I became a veg for all the right reasons. I became a veg to make a difference. I became a veg because I couldn't stand the thought of someone going hungry to feed my cow. I became a veg because ethically, morally and spiritually, I could no longer eat meat.
But it became the sword I would die on and the sword I expected everyone else to die on as well.
My freshman year of college, my best friend from high school came out to me. I was horrified and didn't have the first clue of how to respond to him in a loving way.
To be sure, I knew people in my general acquaintance who were part of the LGBT community, but they were people who were "out." This was my first "in the closet" friend to disclose his sexual preference to me.
I so badly wanted to respond well to him. But I didn't know how. And it certainly didn't help that I had had an on-again, off-again crush on this boy for years.

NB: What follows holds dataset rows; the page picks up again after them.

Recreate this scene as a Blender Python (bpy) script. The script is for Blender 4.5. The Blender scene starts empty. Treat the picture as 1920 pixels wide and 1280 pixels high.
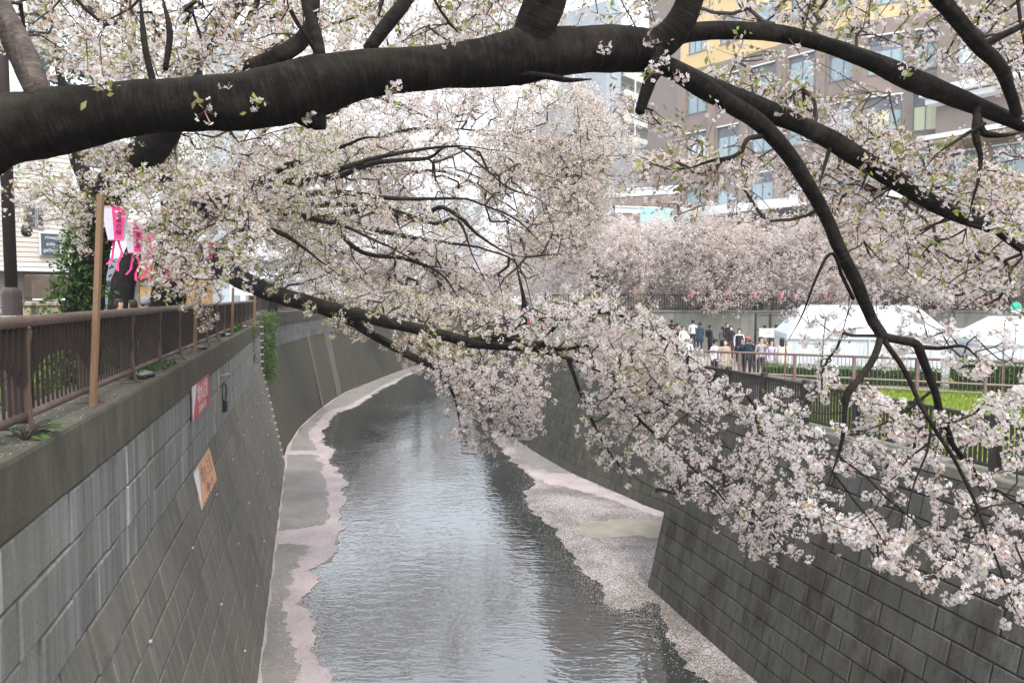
import bpy, math, random
import numpy as np
from mathutils import Vector, Matrix, kdtree, noise
from mathutils.geometry import tessellate_polygon

random.seed(11)
rng = np.random.default_rng(11)
S = bpy.context.scene
C = S.collection

# ------------------------------------------------------------------ camera, sky, sun, exposure
EYE = 9.0                       # metres above the water
PITCH = math.atan(84 / 1400)
cam_data = bpy.data.cameras.new('camera')
cam_data.sensor_width = 36
cam_data.lens = 26.25
cam_data.clip_start = 0.05
cam_data.clip_end = 3000
cam = bpy.data.objects.new('camera', cam_data)
cam.location = (0, 0, EYE)
cam.rotation_euler = (math.pi / 2 - PITCH, 0, 0)
C.objects.link(cam)
S.camera = cam

SUN_DIR = Vector((0.30, -0.62, 0.95)).normalized()     # towards the sun
elev = math.asin(SUN_DIR.z)
az = math.atan2(SUN_DIR.x, SUN_DIR.y)
world = bpy.data.worlds.new('World')
S.world = world
world.use_nodes = True
nt = world.node_tree
nt.nodes.clear()
sky = nt.nodes.new('ShaderNodeTexSky')
sky.sky_type = 'NISHITA'
sky.sun_disc = False
sky.sun_elevation = elev
sky.sun_rotation = az
sky.air_density = 1.0
sky.dust_density = 3.0
mixc = nt.nodes.new('ShaderNodeMix')                    # a thin even cloud sheet over the blue
mixc.data_type = 'RGBA'
mixc.inputs[0].default_value = 0.80
mixc.inputs[7].default_value = (8.5, 9.0, 9.65, 1)
nt.links.new(sky.outputs[0], mixc.inputs[6])
bg = nt.nodes.new('ShaderNodeBackground')
bg.inputs[1].default_value = 0.12
nt.links.new(mixc.outputs[2], bg.inputs[0])
wo = nt.nodes.new('ShaderNodeOutputWorld')
nt.links.new(bg.outputs[0], wo.inputs[0])

sun_data = bpy.data.lights.new('sun', 'SUN')
sun_data.energy = 1.5
sun_data.angle = math.radians(12)
sun_data.color = (1.0, 0.95, 0.87)
sun = bpy.data.objects.new('sun', sun_data)
sun.rotation_euler = (-SUN_DIR).to_track_quat('-Z', 'Y').to_euler()
sun.location = (0, 0, 60)
C.objects.link(sun)

S.view_settings.view_transform = 'Standard'
S.view_settings.look = 'None'
S.view_settings.gamma = 1
S.view_settings.use_curve_mapping = False
S.view_settings.exposure = 1.28
S.render.engine = 'CYCLES'
S.cycles.max_bounces = 7
S.cycles.diffuse_bounces = 4
S.cycles.glossy_bounces = 3
S.cycles.transmission_bounces = 4
S.cycles.transparent_max_bounces = 6
S.cycles.use_denoising = True
S.cycles.caustics_reflective = False
S.cycles.caustics_refractive = False

# ------------------------------------------------------------------ geometry helpers
F = 1400.0
CT, ST = math.cos(PITCH), math.sin(PITCH)

def _dir(px, py):
    u, v = (px - 960) / F, (640 - py) / F
    return u, CT + v * ST, -ST + v * CT

def at(px, py, Y):
    """the point of the place seen at that pixel of the photograph, Y metres ahead"""
    u, dy, dz = _dir(px, py)
    t = Y / dy
    return Vector((u * t, Y, EYE + dz * t))

def onz(px, py, z):
    u, dy, dz = _dir(px, py)
    t = (z - EYE) / dz
    return Vector((u * t, dy * t, z))

def link(o, parent=None):
    C.objects.link(o)
    if parent is not None:
        o.parent = parent
    return o

def tag(o, label=None, cat=None, group=None, kind=None):
    if label: o['label'] = label
    if cat: o['category'] = cat
    if group: o['group'] = group
    if kind: o['kind'] = kind
    return o

def thing(name, label, cat, loc=(0, 0, 0), rz=0.0, group=None):
    o = bpy.data.objects.new(name, None)
    o.empty_display_size = 0.2
    o.location = loc
    o.rotation_euler = (0, 0, rz)
    C.objects.link(o)
    return tag(o, label, cat, group)

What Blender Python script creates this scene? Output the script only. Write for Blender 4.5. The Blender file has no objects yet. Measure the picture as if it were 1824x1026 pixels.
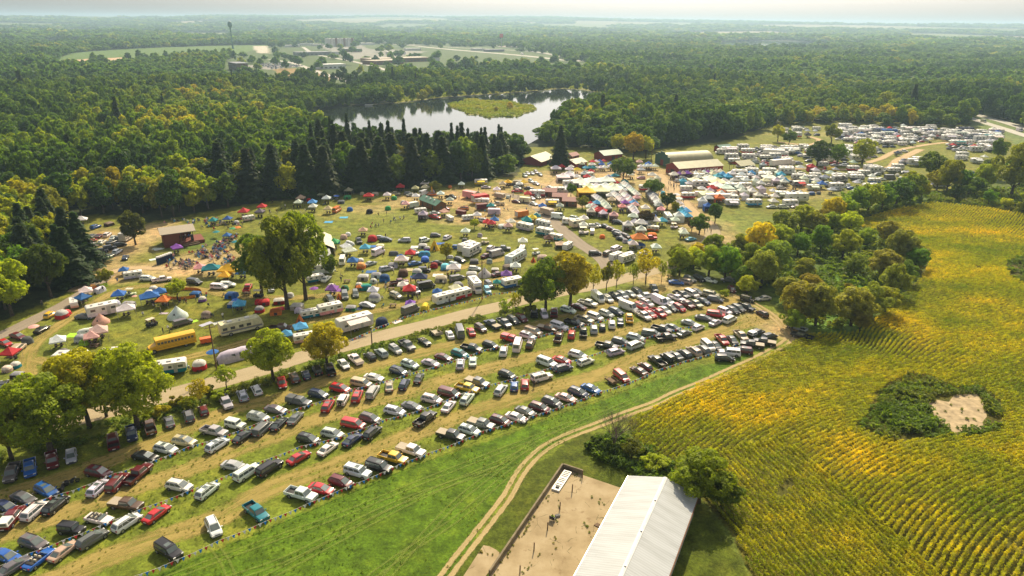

I prayed and I fasted and I had long chats with him over instant messenger--this was back when AOL and IM were still a thing--and I was inwardly terrified of what he said and what he did.
I just couldn't accept him and love him for who he was and where he was in his journey. This boy who I had known for years, who I had high-school-kind-of deep theological and philosophical conversations with, who was and still is probably one of the smartest people I know, who I fell in and out of love with so frequently--he could not be gay. Someone this close to me, this important to me, could not be gay.
And the story slowly became less his story and more about me and my own self-righteousness.
There's a part of the Jonah story we don't often hear about. It's what happens to Jonah after the whale and after he finally goes to Nineveh. It's what happens to Jonah after the city of Nineveh repents and turns to God.
Jonah walks out of the city and sits down by a gourd to pout, "I knew, [God], that you are a gracious and compassionate God, slow to anger and abounding in love, a God who relents from sending calamity" (Jonah 4:2). I knew, God, if I told these people the truth, you'd forgive them and save them. I knew God you were bigger than I want you to be.
In response, God makes the gourd grow a tall vine to provide Jonah a bit of respite from the son. Then a worm comes, eats his fill, the gourd withers and Jonah is in the scorching sun again.
Jonah gets angry with the gourd, but God responds, "You have been concerned about this gourd, though you did not tend it or make it grow...should I not [then] have concern for the great city of Nineveh?" (4:10,11). You know how big I am, and yet you don't want me to be as big as I am. Is that really for you to decide?
This is what our self-righteousness so often comes down to:
God, I can't handle you being as big as you are. So I'm going to put on these rules and these limitations. I'm going to force them on everyone around me, and I'm going to make you be the size I want you to be.
I really wish I could handle God being as big as He is. I really wish when my friend came out to me, I could have acted with a little more humility and believed in a bigger more infinite loving God than the God I believed in then. I wish as I decided to become vegetarian, I had responded to others who did not make the same decision with a bit more grace and a bit more understanding.
I wish I would not prod and push so hard to magnify my own rightness and diminish the rightness of God.
Getting over your own self-righteousness is no easy task, but I hope to more and more get up close with a God who is infinitely bigger than I want Him to be. And maybe in the process my own heart, my own spirit, will become infinitely bigger than it currently is.
I'm thankful for the second chances I've had to love a bit better. I am thankful for every moment in which God has shown himself to be bigger than I've allowed Him to be. I am thankful for every opportunity I've had to die to myself so others might see in me a God much bigger than their wildest imaginations--a God who is infinitely huge and loves them right where they are at, just as they are, meat-eating and all.